If there is a contemporary equivalent to the violence described within the Border Ballads of the 15th and 16th Centuries, it would be the stories about inner city crime and gang violence that we find in the forms of rap that have developed over the last few decades — often to great moral outrage from those who do not live similar lives to the speakers within the lyrics. One bona fide masterpiece from this time would have to be Rewind by Nas, a typical tale of a gang related shooting reframed as a film playing backwards.
It seems, from this quick survey of violence in poetry, that the poet often has to find a way to step outside of the moral space that poetry exists within if they want to evoke violence in a similar way to other art forms. Sometimes this might involve locating the poem within a historical or fantastical genre in which the presence of violence is more readily associated with entertainment. Violence is a part of the world that we live in and to write about it is not necessarily an act of advocacy or instigation.

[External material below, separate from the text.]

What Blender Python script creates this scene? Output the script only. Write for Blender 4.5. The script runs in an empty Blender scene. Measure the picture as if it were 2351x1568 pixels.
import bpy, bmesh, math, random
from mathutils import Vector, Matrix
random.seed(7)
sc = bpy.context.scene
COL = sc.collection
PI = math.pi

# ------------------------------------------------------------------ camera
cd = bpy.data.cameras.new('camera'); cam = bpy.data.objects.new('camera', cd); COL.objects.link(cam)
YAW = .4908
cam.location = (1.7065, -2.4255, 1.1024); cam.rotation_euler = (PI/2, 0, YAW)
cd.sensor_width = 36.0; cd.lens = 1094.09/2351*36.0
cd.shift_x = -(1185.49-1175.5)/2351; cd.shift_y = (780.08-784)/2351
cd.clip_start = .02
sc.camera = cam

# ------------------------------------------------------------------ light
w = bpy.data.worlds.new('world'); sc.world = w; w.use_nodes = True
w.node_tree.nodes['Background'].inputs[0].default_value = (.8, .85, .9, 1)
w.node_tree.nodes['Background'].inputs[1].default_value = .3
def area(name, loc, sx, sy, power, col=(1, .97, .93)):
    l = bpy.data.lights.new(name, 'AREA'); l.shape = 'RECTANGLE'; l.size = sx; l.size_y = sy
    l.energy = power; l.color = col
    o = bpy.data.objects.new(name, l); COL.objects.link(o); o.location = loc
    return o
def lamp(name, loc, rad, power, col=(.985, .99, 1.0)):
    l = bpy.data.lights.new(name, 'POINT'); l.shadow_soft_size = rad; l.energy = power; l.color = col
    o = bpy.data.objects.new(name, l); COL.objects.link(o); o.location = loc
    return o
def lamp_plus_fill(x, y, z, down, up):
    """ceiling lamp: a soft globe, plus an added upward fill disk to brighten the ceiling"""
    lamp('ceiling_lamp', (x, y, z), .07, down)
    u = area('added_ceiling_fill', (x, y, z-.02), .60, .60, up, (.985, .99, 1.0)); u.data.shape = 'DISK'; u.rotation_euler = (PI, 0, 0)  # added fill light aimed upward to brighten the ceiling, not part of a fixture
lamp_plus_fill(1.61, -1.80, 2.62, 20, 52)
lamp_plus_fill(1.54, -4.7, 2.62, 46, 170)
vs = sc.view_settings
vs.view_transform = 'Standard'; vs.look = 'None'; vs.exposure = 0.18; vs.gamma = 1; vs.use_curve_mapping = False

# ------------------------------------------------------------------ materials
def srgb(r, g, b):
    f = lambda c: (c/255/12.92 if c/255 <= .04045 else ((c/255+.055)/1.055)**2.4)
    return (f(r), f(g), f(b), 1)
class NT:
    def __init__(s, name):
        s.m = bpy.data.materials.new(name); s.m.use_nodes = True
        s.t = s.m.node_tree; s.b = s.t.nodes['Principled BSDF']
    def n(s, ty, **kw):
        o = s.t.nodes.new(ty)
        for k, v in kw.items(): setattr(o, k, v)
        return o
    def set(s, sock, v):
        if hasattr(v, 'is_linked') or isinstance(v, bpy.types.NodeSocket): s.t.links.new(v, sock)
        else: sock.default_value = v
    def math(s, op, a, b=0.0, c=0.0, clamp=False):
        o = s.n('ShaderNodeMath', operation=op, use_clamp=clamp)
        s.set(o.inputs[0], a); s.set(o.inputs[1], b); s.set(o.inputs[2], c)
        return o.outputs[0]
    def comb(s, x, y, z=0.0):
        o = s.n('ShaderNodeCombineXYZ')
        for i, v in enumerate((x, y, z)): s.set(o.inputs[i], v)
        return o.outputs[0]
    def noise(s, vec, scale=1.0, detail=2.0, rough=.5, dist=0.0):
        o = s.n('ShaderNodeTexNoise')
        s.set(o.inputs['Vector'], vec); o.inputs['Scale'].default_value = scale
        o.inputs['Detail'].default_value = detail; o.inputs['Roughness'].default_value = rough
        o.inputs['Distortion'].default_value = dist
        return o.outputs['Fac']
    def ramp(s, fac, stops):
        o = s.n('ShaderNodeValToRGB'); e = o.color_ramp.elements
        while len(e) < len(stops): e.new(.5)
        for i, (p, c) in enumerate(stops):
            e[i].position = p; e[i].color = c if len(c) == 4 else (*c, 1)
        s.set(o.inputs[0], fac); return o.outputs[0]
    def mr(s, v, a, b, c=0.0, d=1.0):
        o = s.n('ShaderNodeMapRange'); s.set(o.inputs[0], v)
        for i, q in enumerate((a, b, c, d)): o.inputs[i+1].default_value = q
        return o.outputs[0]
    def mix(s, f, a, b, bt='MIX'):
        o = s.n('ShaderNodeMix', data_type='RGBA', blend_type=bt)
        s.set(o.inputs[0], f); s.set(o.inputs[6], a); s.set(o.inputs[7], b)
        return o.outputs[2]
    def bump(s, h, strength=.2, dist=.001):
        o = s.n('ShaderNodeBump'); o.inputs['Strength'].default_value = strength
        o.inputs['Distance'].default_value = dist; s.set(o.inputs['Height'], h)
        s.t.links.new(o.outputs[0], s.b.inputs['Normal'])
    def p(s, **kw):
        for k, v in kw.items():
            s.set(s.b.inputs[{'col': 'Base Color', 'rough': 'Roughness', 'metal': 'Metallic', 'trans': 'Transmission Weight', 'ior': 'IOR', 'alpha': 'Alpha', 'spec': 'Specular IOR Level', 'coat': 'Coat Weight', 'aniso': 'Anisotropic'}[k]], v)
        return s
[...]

In a later blog I might delve deeper into why we often look to violent art in order to be entertained. Maybe it forms a kind of catharsis of the kind that Tarantino talks about when describing his own work? Maybe it takes something terrifying about the world and makes it less terrifying? Or maybe violent art really does take advantage of our darker instincts, albeit in a way that doesn’t lead to us taking action on them?

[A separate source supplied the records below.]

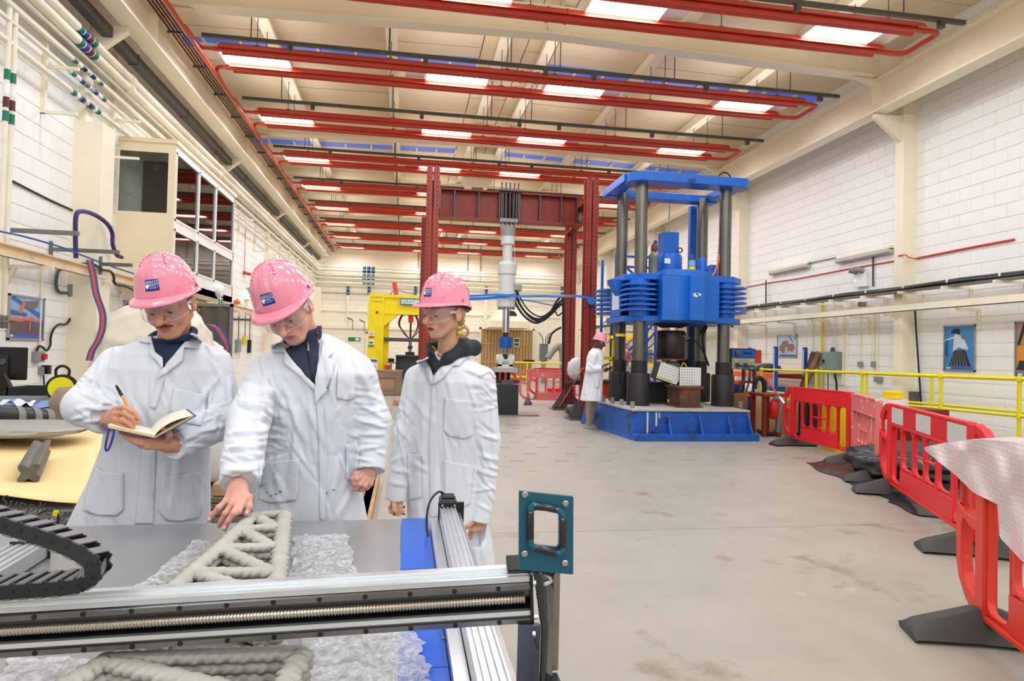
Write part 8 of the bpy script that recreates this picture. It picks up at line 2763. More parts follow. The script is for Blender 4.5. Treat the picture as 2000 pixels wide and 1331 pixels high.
S_ = Sdf(c1 - .17, c1 + np.array([.17, .17, .15]), .0028)
head_prims(S_, M1, c1)
S_.cap(c1 + M1 @ np.array([0, -.03, -.05]), aD(338, 690, 2.45), .052, .062, .02)
hp_, hf_ = S_.mesh()
hp_ = relax(hp_, hf_, 1, .4)
rh = hand_sdf((214, 822, 2.18), [(226, 800, 2.155), (225, 809, 2.14), (224, 819, 2.135), (222, 828, 2.145)],
   [[(243, 797, 2.13), (261, 806, 2.12), (271, 818, 2.12)], [(243, 808, 2.12), (258, 817, 2.115), (264, 828, 2.12)], [(241, 821, 2.115), (254, 829, 2.115), (260, 836, 2.12)], [(238, 832, 2.125), (249, 837, 2.125), (256, 840, 2.13)]],
   [(219, 808, 2.17), (236, 802, 2.165), (252, 808, 2.15), (266, 820, 2.14)], .0085)
lh = hand_sdf((332, 868, 2.17), [(302, 852, 2.15), (300, 860, 2.14), (302, 867, 2.14), (306, 874, 2.145)],
   [[(278, 852, 2.135), (255, 849, 2.13), (236, 846, 2.13)], [(276, 860, 2.125), (256, 857, 2.12), (243, 853, 2.12)], [(280, 867, 2.125), (265, 865, 2.12), (254, 860, 2.12)], [(288, 873, 2.13), (278, 872, 2.13), (270, 868, 2.13)]],
   [(328, 862, 2.15), (331, 850, 2.13), (326, 842, 2.12), (318, 838, 2.11)], .0085)
T_ = Sdf(aD(320, 900, 2.46) - np.array([.4, .3, 1.05]), aD(320, 680, 2.46) + np.array([.4, .3, .12]), .012)
T_.stack(rows_px([(690, 280, 390, 2.45, .06), (760, 260, 390, 2.45, .08), (900, 250, 365, 2.45, .08), (1000, 240, 350, 2.46, .08)]), .02)
tv, tf = T_.mesh()
V_, F_, mi = join([(hp_, hf_, lipmat(hp_, hf_, M1, c1)), (*rh, np.zeros(len(rh[1]), int)), (*lh, np.zeros(len(lh[1]), int)), (tv, tf, np.zeros(len(tf), int))])
bd = nobj('body', V_, F_, [sk1, lip1], p1, mi)
face_bits(bd, M1, c1, hair1, tash=1)
helmet(p1, '', M1, c1)
goggles(p1, M1, c1)
obj('earring', B().tube([Vector(aD(386 + 3 * math.cos(a), 606 + 4 * math.sin(a), 2.4)) for a in np.arange(0, 6.2, .6)], .0012, 6, closed=True), m_gold, bd)
obj('finger_ring', B().tube([Vector(aD(233 + 3 * math.cos(a), 814 + 5.5 * math.sin(a), 2.118 + .006 * math.cos(a))) for a in np.arange(0, 6.2, .5)], .0012, 6, closed=True), m_gold, bd)
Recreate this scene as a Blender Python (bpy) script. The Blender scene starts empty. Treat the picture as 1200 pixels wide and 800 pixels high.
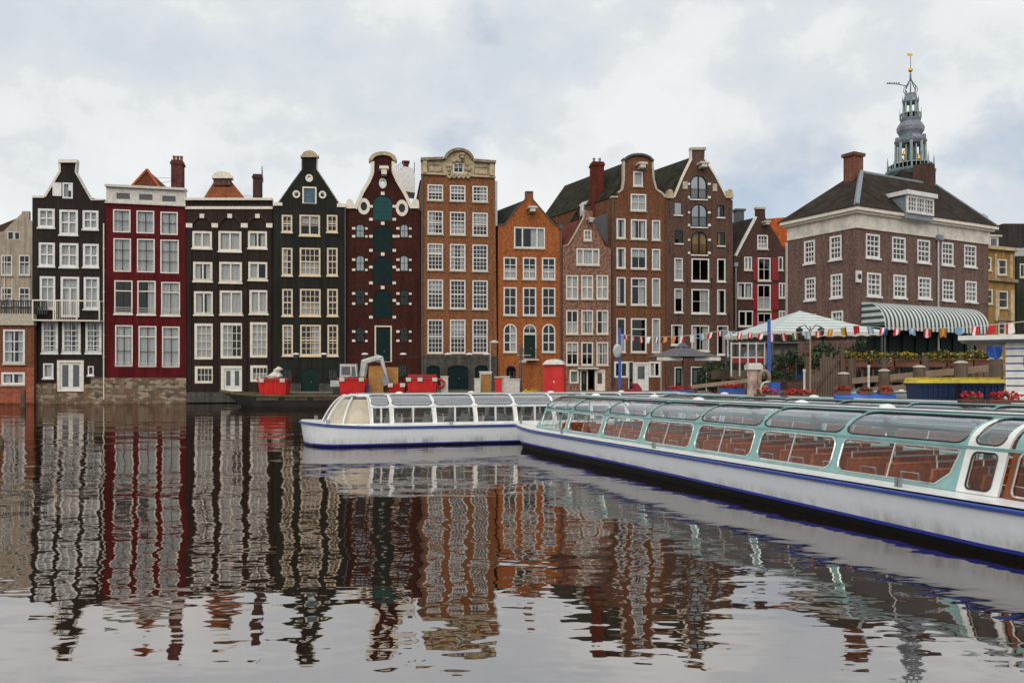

There are numerous expectations that a human might have for a work of art. For some, the foremost function of art is to inspire and inform others in a way that might lead to us creating a better world. For others, art is a gateway to myriad emotional and sensory experiences, not all of them running along tidy moral boundaries, where the act of imagination itself is warrant enough for wherever the artist wants to take us. I like a lot of violent art while avowedly remaining a nonviolent person. So why does it still feel like some terrible confession when I apply this same standpoint to poetry?